14.1 GASMOBI shall not be liable for cases of force majeure, understood as the failure, suspension or interruption of the services or use of the Program Site, because of blockage of the Internet network, actions or omissions of third parties, or any other causes or circumstances beyond the control of GASMOBI that prevent the normal use of the Program Site.

15. Hyperlinks

15.1 The Program Site may contain hyperlinks that allow the Affiliate to access third-party platforms or websites. GASMOBI assumes no responsibility for the content, information or services that may appear on these platforms, which are offered exclusively for information purposes by GASMOBI, and in no case imply any relationship, acceptance, or endorsement between GASMOBI and the persons or entities holding such content or the owners of the sites where they are located.

16. General

16.1 GASMOBI may assign this Agreement without the Affiliate’s prior consent. The Affiliate may not assign this Agreement without the express written consent of GASMOBI.

16.2 GASMOBI reserves the right to change, amend or alter this Agreement at any time, for any reason, or for no reason at all, at its sole discretion. The most recent version of this Agreement will be posted on GASMOBI website and in the respective section of the Program tracking platform. Although GASMOBI may provide notice of material changes to this Agreement to the Affiliate but it is the Affiliate’s sole responsibility to keep themselves informed of any such changes or amendments.

16.3 No term or condition of this Agreement will be deemed waived and no breach excused, unless such waiver or consent excusing the breach is in writing and signed by both parties.

16.4 In the event that any term, covenant or condition of this Agreement is declared indefinite, invalid, illegal or unenforceable by a court having jurisdiction then this Agreement with respect to the remaining terms, covenants or conditions will continue in force.

16.5 This Agreement will inure to the benefit of and be binding upon the respective successors, heirs and assigns of both GASMOBI and the Affiliate.

16.6 This Agreement constitutes the entire agreement between the parties with respect to the subject matter of this agreement, supersedes any previous or contemporaneous representations, negotiations, understandings, and agreements, oral or written.

16.7 This Agreement shall be governed by, construed and enforced in accordance with the laws of Spain; all matters concerning the performance thereof shall be construed, interpreted, applied and governed in all respects in accordance with the laws Spain. Any dispute arising out of or in connection with this contract, including any question regarding its existence, validity or termination, shall be referred to and finally resolved by arbitration.
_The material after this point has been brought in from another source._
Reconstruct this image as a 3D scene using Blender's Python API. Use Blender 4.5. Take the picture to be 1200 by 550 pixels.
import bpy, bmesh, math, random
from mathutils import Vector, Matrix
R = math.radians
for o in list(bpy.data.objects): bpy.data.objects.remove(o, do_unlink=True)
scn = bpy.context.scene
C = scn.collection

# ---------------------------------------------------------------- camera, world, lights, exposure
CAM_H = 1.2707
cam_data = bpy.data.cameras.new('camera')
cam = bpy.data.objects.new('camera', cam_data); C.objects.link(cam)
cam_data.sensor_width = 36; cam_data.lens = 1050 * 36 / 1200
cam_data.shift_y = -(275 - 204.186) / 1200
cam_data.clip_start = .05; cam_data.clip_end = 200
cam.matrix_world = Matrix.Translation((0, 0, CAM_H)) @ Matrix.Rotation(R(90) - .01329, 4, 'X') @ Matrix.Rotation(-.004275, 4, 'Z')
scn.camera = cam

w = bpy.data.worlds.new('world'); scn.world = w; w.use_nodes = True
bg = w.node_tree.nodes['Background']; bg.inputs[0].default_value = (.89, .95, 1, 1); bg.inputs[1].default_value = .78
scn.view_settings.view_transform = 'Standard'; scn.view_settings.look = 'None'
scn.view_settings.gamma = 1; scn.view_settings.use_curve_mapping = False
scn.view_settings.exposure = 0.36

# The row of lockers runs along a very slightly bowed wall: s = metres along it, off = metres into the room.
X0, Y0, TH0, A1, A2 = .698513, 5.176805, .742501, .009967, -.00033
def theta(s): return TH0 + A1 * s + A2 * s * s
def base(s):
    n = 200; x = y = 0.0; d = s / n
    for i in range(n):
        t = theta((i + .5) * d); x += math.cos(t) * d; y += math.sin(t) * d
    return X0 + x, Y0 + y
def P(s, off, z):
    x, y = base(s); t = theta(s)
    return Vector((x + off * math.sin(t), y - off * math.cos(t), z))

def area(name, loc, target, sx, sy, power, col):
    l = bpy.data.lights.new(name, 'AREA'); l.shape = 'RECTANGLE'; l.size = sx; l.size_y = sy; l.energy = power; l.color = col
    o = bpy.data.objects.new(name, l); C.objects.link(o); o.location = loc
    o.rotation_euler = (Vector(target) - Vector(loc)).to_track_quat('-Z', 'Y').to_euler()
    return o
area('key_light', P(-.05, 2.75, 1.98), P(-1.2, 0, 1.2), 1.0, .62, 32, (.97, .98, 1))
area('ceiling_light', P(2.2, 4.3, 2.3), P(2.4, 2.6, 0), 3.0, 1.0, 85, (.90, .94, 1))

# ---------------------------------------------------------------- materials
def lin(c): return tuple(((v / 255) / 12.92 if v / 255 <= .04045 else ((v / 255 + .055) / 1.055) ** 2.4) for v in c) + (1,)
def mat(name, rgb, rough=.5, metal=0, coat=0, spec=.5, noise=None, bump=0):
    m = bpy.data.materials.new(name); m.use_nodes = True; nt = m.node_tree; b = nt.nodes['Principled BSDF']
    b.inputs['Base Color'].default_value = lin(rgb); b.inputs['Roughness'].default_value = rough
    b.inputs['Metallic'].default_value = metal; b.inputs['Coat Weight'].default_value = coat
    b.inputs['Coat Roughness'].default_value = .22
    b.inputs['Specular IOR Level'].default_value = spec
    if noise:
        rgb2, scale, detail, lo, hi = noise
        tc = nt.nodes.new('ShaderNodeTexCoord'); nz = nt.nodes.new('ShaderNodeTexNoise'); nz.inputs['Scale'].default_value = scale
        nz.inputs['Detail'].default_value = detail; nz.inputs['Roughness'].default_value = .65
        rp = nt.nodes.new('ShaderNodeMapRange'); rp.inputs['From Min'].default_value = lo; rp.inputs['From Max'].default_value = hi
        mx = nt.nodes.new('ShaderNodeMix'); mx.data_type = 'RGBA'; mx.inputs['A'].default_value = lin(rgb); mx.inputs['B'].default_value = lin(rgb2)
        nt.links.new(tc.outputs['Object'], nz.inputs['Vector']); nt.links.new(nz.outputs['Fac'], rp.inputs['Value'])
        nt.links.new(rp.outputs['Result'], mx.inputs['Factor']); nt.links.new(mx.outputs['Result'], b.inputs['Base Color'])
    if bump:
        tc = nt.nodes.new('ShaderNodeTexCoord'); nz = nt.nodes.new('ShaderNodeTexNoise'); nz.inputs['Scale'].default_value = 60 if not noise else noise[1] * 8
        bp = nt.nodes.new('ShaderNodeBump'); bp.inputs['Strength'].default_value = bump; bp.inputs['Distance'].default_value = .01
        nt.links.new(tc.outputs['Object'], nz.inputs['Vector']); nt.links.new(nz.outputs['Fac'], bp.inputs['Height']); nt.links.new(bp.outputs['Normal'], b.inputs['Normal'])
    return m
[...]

16.8 GASMOBI DOES NOT GUARANTEE THAT THE AFFILIATE OR ANY THIRD PARTY WILL BE ABLE TO ACCESS GASMOBI WEBSITE AT ANY PARTICULAR TIME. GASMOBI SERVICES ARE PROVIDED ON AN “AS-IS, AS-AVAILABLE” BASIS. EXTERNAL FACTORS AND/OR FACTORS BEYOND GASMOBI CONTROL MIGHT CAUSE SERVICE DISRUPTIONS AT TIMES FOR WHICH GASMOBI MIGHT NOT HAVE ANY POWER OVER.

17. Applicable law and jurisdiction

17.1 For the resolution of any discrepancy, question or claim arising directly or indirectly from the interpretation or execution of these Terms and Conditions, the parties acknowledge that Spanish law must be applicable and waive any jurisdiction that may correspond to them, submitting to the jurisdiction of the Courts and Tribunals of the city of Madrid.